More Than 70 Elephants. “The find,” Curry describes, “comes from a trove of animal bones and stone tools uncovered in the 1980s by coal miners near the town of Neumark-Nord. Beginning in 1985, archaeologists spent a decade observing the mining work, recovering animal bones and stone tools from a sprawling site.”
Curry says, “Dating to a relatively warm period in Europe known as the Eemian interglacial, 75,000 years before modern humans arrived in Western Europe, the discoveries include the bones and tusks of more than 70 mostly adult male straight-tusked elephants (Palaeoloxodon antiquus), an extinct species almost twice the size of modern African elephants that stood nearly 4 meters tall at the shoulder.”
Hunting Straight-tusked Elephants. Wikipedia describes, “Both early human beings and the straight-tusked elephant reached the European continent in the late Early Pleistocene [2.58-1 million years ago]…. Various archaeologists in Germany have dealt with the question of elephant hunting in the Paleolithic…. With the assumed clan size of five to ten people and a shelf life of 30 days for meat, only animals with a weight of up to one ton, such as cattle, deer or horses, would be considered as game.

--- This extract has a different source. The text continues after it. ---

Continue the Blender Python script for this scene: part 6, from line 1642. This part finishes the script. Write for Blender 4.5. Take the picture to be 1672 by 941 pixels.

Elephants would provide up to ten times more meat than the group could consume over the period.” However, the article also briefly mentions this 2023 finding.
Methodology. “We wondered, ‘What the hell are 70 elephants doing there?’ ” says Lutz Kindler, an archaeozoologist at the MONREPOS Archaeological Research Center.
“To find out,” Curry says, “he and his colleague Sabine Gaudzinski-Windheuser, also an archaeozoologist at MONREPOS, spent months examining the 3400 elephant bones, which are now stored in a warehouse. Some weighed dozens of kilograms and required a forklift to move. Under a microscope, Gaudzinski-Windheuser says, nearly every bone showed signs of butchery.”
Curry continues, “Although scientists have long known Neanderthals were capable hunters, these cutmarks ‘seem to be the first evidence of large-scale elephant hunting,’ says April Nowell, an archaeologist at the University of Victoria who was not involved with the research. Gouges and scratches on nearly every bone show the hunters were thorough. ‘They really went for every scrap of meat and fat,’ says University of Leiden archaeologist and study co-author Wil Roebroeks. The bones hadn’t been gnawed by scavengers like wolves or hyenas, suggesting nothing was left for them.”
Quite a Feast. Curry recounts, “The meat from a single elephant would have been enough to feed 350 people for a week, or 100 people for a month, the researchers calculate. In the past, Neanderthals were thought to live in small, highly mobile groups of about 20 individuals at most, but the elephant bounty suggests far bigger groups—big enough to slaughter and process an entire elephant and big enough to consume it—once lived near the site, the researchers report today in Science Advances.”
“This is really hard and time-consuming work,” Kindler says. “Why would you slaughter the whole elephant if you’re going to waste half the portions?”